つまり、ネガティブかつ極端に強めのメッセージ、といったものはできるだけ発しないよう心掛けていたのです。そういった姿勢もあってか、聴取者からの声もクレームに類するものはほとんどなく、どちらかといえば、番組への感想や私の印象について好意的なものが多かったように記憶しています。
声が良かった?!?
ところで、私がラジオでお伝えしようとするのは、先述のようにほとんどがビジネス、特に経営に関する内容ですので、その骨子についてはロジカルな論調で展開することになります。事前に何かビジネスについてのテーマを考え、そのテーマについてできるだけ論理的に組み立てを行ない、それがわかりやすく伝わるよう努力をする訳です。
ところが、ときどき聞こえてくる番組への感想やご意見は、どちらかといえばそういったロジックに対するものよりも、話し方がソフトだったとか、声が良かったとか、俳優の誰それの声によく似ていたとか、いったものが大半でした。
つまり、およそ私が伝えようとしたロジカルなビジネス上に関するものは少なく、反対の感情に響いた、といった感想みたいなものが多かったのです。
その理由の一つに、地域FMの場合、私が聞き手として期待する経営者のみなさんよりも女性の聴取者が多かったということもあったと思います。ですから、できるだけロジカルに、聞いて欲しいことを伝えようとする私にとって、この反応は正直言っていささか肩すかしを食ったような気分にはなりました。とはいえ、何も反応がないよりもはるかにましですので、素直に喜ぶように心掛けていたのです。
人は感情に反応する動物
さて、こういった経験を経て感じるのは、「人は、普通は論理的というよりも、どちらかといえば、感情的に他人の言うことを聞いているんだな。」ということです。もちろんロジカルに捉えようという姿勢が0(ゼロ)とは言いませんが、すっと入ってくるのは感情的な部分からなのだな、ということを経験的に感じたのです。

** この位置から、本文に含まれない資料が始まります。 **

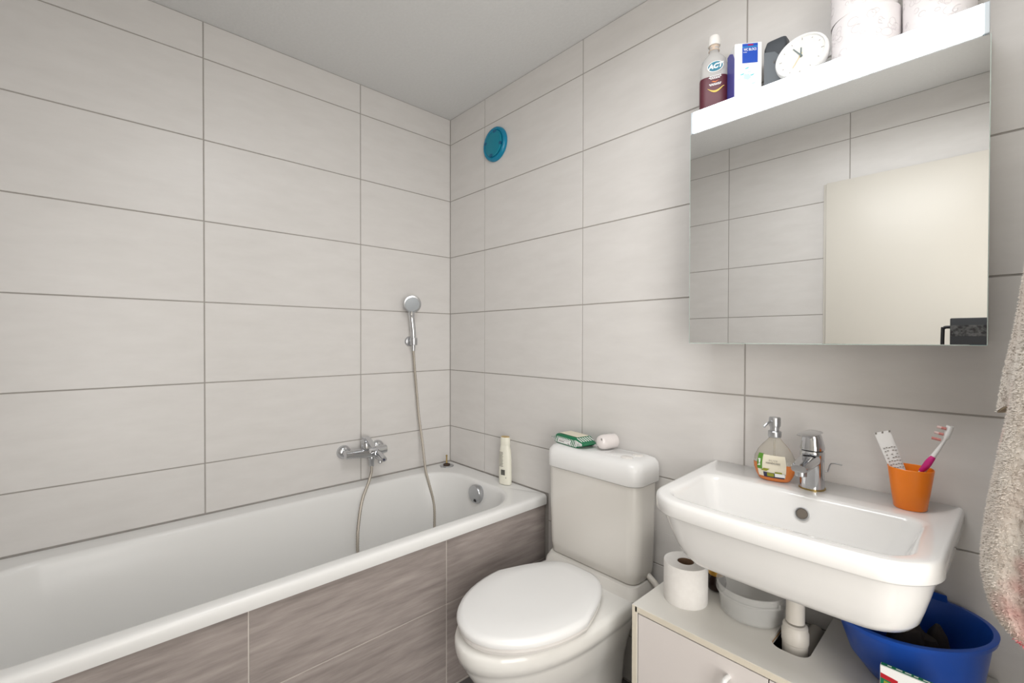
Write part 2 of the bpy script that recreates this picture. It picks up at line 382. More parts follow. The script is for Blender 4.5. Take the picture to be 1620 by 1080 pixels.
link('spout', loft([rot_ring((.070, -.458, .712), .020, .018), [Vector((.095+.002*math.sin(t*2*PI/20), -.458+.020*math.cos(t*2*PI/20), .700+.017*math.sin(t*2*PI/20))) for t in range(20)],
     [Vector((.128, -.455+.017*math.cos(t*2*PI/20), .692+.013*math.sin(t*2*PI/20))) for t in range(20)], [Vector((.138, -.455+.014*math.cos(t*2*PI/20), .690+.010*math.sin(t*2*PI/20))) for t in range(20)]]), M_chrome, mx)
link('blue_mark', lathe([(.0045, 0), (.0045, .002), (.002, .003)], (.138, -.455, .690), 14, 'x'), M_navy, mx)
link('diverter_knob', lathe([(.008, -.0), (.010, -.004), (.010, -.016), (.006, -.019)], (.100, -.455, .684), 18), M_chrome, mx)
# shower hose
hose = thing('shower_hose', 'long flexible metal shower hose hanging into the tub', 'hose', (.1, -.36, .57))
hp = [(.056, -.475, .655), (.075, -.484, .63), (.098, -.51, .588), (.128, -.552, .53), (.150, -.577, .455), (.170, -.592, .385), (.190, -.594, .31), (.235, -.56, .225), (.29, -.46, .185), (.28, -.33, .192), (.225, -.24, .255), (.187, -.221, .32), (.166, -.207, .40), (.15, -.205, .455), (.128, -.217, .54), (.108, -.222, .60), (.06, -.210, .72), (.035, -.215, .85), (.030, -.224, .97), (.036, -.240, 1.10), (.043, -.250, 1.185)]
link('hose_tube', tube(hp, .0066, 10, 14, .86), M_hose, hose)
link('hose_nut', lathe([(.0135, .0), (.0145, -.004), (.0145, -.018), (.012, -.022), (.012, -.044), (.009, -.048)], (.056, -.475, .694), 18), M_satin, hose)
link('hose_end', tube([(.0425, -.249, 1.172), (.0448, -.2505, 1.200)], .009, 12), M_satin, hose)
# wall bracket and hand shower
br = thing('shower_bracket', 'small round chrome bracket on the left wall holding the hand shower', 'bracket', (0, -.245, 1.218))
link('bracket_plate', lathe([(.024, 0), (.024, .006), (.021, .012), (.012, .016)], (0, -.250, 1.218), 28, 'x'), M_satin, br)
link('bracket_cradle', join([tube([(.012, -.250, 1.218), (.03, -.25, 1.218)], .010, 12), lathe([(.0165, -.018), (.0175, -.014), (.0175, .014), (.0165, .018)], (.046, -.250, 1.218), 24)]), M_satin, br)
hs = thing('hand_shower', 'round grey chrome hand shower hanging above the bath', 'shower head', (.046, -.25, 1.2))
link('shower_handle', tube([(.045, -.2505, 1.20), (.047, -.252, 1.25), (.047, -.257, 1.30), (.046, -.262, 1.345), (.052, -.266, 1.372)], lambda t: .0115+.002*math.sin(t*PI)+(.004*t if t > .7 else 0), 16, 5), M_chrome, hs)
hd = lathe([(.010, -.020), (.028, -.014), (.040, -.005), (.0435, .004), (.0425, .010), (.036, .0115)], (0, 0, 0), 40, 'x')
hd.transform(Matrix.Translation((.062, -.268, 1.400)) @ Matrix.Rotation(math.radians(16), 4, 'Y') @ Matrix.Rotation(math.radians(-22), 4, 'Z'))
link('shower_disc', hd, M_satin, hs)
hd = lathe([(.035, .0115), (.034, .0130), (.01, .0135)], (0, 0, 0), 36, 'x')
hd.transform(Matrix.Translation((.062, -.268, 1.400)) @ Matrix.Rotation(math.radians(16), 4, 'Y') @ Matrix.Rotation(math.radians(-22), 4, 'Z'))
link('spray_plate', hd, mat('spray_plate_grey', (.30, .32, .34), .35, .6), hs)
# shampoo bottle
sh = thing('shampoo_bottle', 'pale yellow shampoo bottle with amber cap on the tub rim', 'bottle', (.497, -.042, .575))
def flask(c, secs, n=32, ex=2.4, rot=0): return loft([ell(c[0], c[1], c[2]+h, a, b, n, ex, rot) for h, a, b in secs])
sr = math.radians(14)
link('bottle_body', flask((.497, -.042, .575), [(0, .028, .014), (.003, .031, .0175), (.03, .0315, .019), (.11, .0305, .019), (.150, .0275, .018), (.168, .0235, .017), (.178, .0215, .016)], rot=sr), M_sham, sh)
link('bottle_cap', flask((.497, -.042, .575), [(.178, .0225, .0165), (.181, .023, .017), (.206, .0225, .0165), (.213, .021, .0155), (.214, .017, .012)], rot=sr), M_sham, sh)
link('cap_top', flask((.497, -.042, .575), [(.2125, .0205, .0150), (.2155, .0195, .0140)], rot=sr), M_amber, sh)
su = Vector((math.cos(sr), math.sin(sr), 0)); sn = Vector((math.sin(sr), -math.cos(sr), 0))
def onsh(a, h, d=.0195): return Vector((.497, -.042, .575))+su*a+Vector((0, 0, h))+sn*d
lines = []
for k in range(11):
    L0 = .017*(1-.3*R.random()); lines.append(prism([(-.016, 0), (-.016+L0*1.2, 0), (-.016+L0*1.2, .0022), (-.016, .0022)], onsh(-.003, .145-.0062*k), su, (0, 0, 1), .0005))
link('label_print', join(lines), M_inkg, sh, smooth=False)
bars = []; xx = -.010
for k in range(9):
    ww = R.choice((.0008, .0012, .0020)); bars.append(prism([(xx, 0), (xx+ww, 0), (xx+ww, .024), (xx, .024)], onsh(0, .045), su, (0, 0, 1), .0005)); xx += ww+.0010
link('barcode', join(bars), M_ink, sh, smooth=False)
link('label_mark', prism([(0, 0), (.003, 0), (.003, .005), (0, .005)], onsh(.014, .032, .0188), su, (0, 0, 1), .0005), M_inkg, sh, smooth=False)
sh.location.x -= .006
# air vent
av = thing('air_vent_cover', 'round blue plastic air vent cover high on the back wall', 'vent', (.376, 0, 2.152))
link('vent_rim', lathe([(.079, 0), (.0800, -.004), (.0785, -.012), (.074, -.017), (.066, -.018), (.062, -.015), (.05, -.014)], (.3755, 0, 2.152), 48, 'y'), M_teal, av)
link('vent_plate', lathe([(.058, -.012), (.060, -.018), (.055, -.022), (.02, -.024)], (.3755, 0, 2.152), 40, 'y'), M_tealc, av)
for k in range(4):
    a = PI/4+k*PI/2+.55; link('vent_notch', lathe([(.0095, -.016), (.0095, -.0222), (.007, -.0226)], (.3755+.053*math.cos(a), 0, 2.152+.053*math.sin(a)), 16, 'y', 1.2, .8), M_teald, av)

# ------------------------------------------------------------ toilet
tc_ = 1.036
to = thing('toilet', 'white close coupled toilet between the bath and the cabinet', 'toilet', (tc_, -.35, 0))
def bowl(hw, yf, yb, z, hb, k=1.0, n=48):
    # front half ellipse, rear straightening back to the wall (half width hb at the back)
    out = []; ym = yb+(yf-yb)*.44
    for i in range(n):
        t = 2*PI*i/n; c, s = math.cos(t), math.sin(t)
        if s <= 0: out.append(Vector((tc_+hw*c, ym+(ym-yf)*s, z)))
        else:
            e = 3.6; sx = math.copysign(abs(c)**(2/e), c); sy = abs(s)**(2/e); q = hw+(hb-hw)*min(1, sy)
            out.append(Vector((tc_+q*sx, ym+(yb-ym)*sy, z)))
    return out
rg = [bowl(.120, -.51, -.06, .0, .13), bowl(.120, -.51, -.06, .02, .13), bowl(.116, -.50, -.05, .10, .13), bowl(.124, -.53, -.04, .17, .135), bowl(.150, -.605, -.03, .235, .150), bowl(.167, -.645, -.025, .285, .168),
      bowl(.176, -.668, -.02, .325, .182), bowl(.179, -.672, -.02, .338, .186), bowl(.187, -.681, -.02, .345, .193), bowl(.191, -.687, -.02, .365, .199), bowl(.192, -.688, -.02, .385, .201), bowl(.188, -.683, -.02, .397, .198), bowl(.174, -.656, -.03, .402, .188), bowl(.10, -.55, -.06, .402, .10)]
link('toilet_bowl', loft(rg), M_ceramic, to, ang=60)
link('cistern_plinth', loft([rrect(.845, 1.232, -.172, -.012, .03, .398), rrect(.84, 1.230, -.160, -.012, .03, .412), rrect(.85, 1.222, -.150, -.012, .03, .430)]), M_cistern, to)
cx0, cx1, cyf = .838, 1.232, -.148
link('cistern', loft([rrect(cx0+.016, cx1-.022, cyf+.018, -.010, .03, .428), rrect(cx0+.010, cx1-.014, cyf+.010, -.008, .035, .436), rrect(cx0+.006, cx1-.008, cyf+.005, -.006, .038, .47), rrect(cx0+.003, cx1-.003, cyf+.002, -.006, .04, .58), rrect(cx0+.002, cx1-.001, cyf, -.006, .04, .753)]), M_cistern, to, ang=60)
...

人が何か「情報発信(アウトプット)」するときに、その内容に関しては、その発信者の中で、きちんと論理的に整理されているべき、とは思います。そうでなければ、そもそもビジネスに関する情報など表現できませんし伝えられるはずもありません。
しかしながら、それが他者に伝わるときは、まずその人の感情部分に反応し、そこからロジカルな部分に入っていく、ということです。このことは、大事なポイントとして、発信側があらかじめ知っておくべきだと思うのです。
ストーリーに「思い」や「熱」をこめて
こういったことを考えていると、経営者がなにか「情報発信(アウトプット)」するときには、それが無味乾燥な事実の羅列だけでは済まない、ということに気がつきます。発信する情報が、本当の意味でこちら側の魂のこもったものでなければならないのです。
そういう点において、例えば会社のストーリーというのは大事な役割を担っているといえましょう。ストーリーの背景にあるのは論理というよりも、会社が積み重ねてきた数々のエピソードや思い、譲れないこだわり、受け継いできた哲学のようなものが大半だからです。
そう考えてきたときに、経営者のやるべき「情報発信(アウトプット)」というものは、おのずとその性格が規定されてきます。それは単に事実の報告などではなく、それを聞いたり読んだりした人の感情に訴えるだけの「思い」のようなものが投影されている必要があるということです。そういったある種「熱」のこもった「情報発信(アウトプット)」こそが共感を呼び、やがてそれを知った人々の深い支持が得られるようになるのではないでしょうか。
人の心を動かす発信を・・
こう書いてくると「情報発信(アウトプット)」という行為自体が、なんだか難しいハードルのように思えてくる恐れが生じます。しかし、決してそんなことはありませんので心配しないでください。
自らの置かれている立場と、それに対する自分の思い、これからのビジョンのようなものを、常時素直に表明していけばいいのです。ただ、こういったことを言葉によって自在に表現できるようになるためには、多少の訓練と粘り強さが必要になります。
経営者によるめげることのない継続的な「情報発信(アウトプット)」。経営者という立場であれば、何とか踏ん張って続けてみて下さい。人々の感情を動かした見返りは必ず何かしら良い形で返ってくるはずです。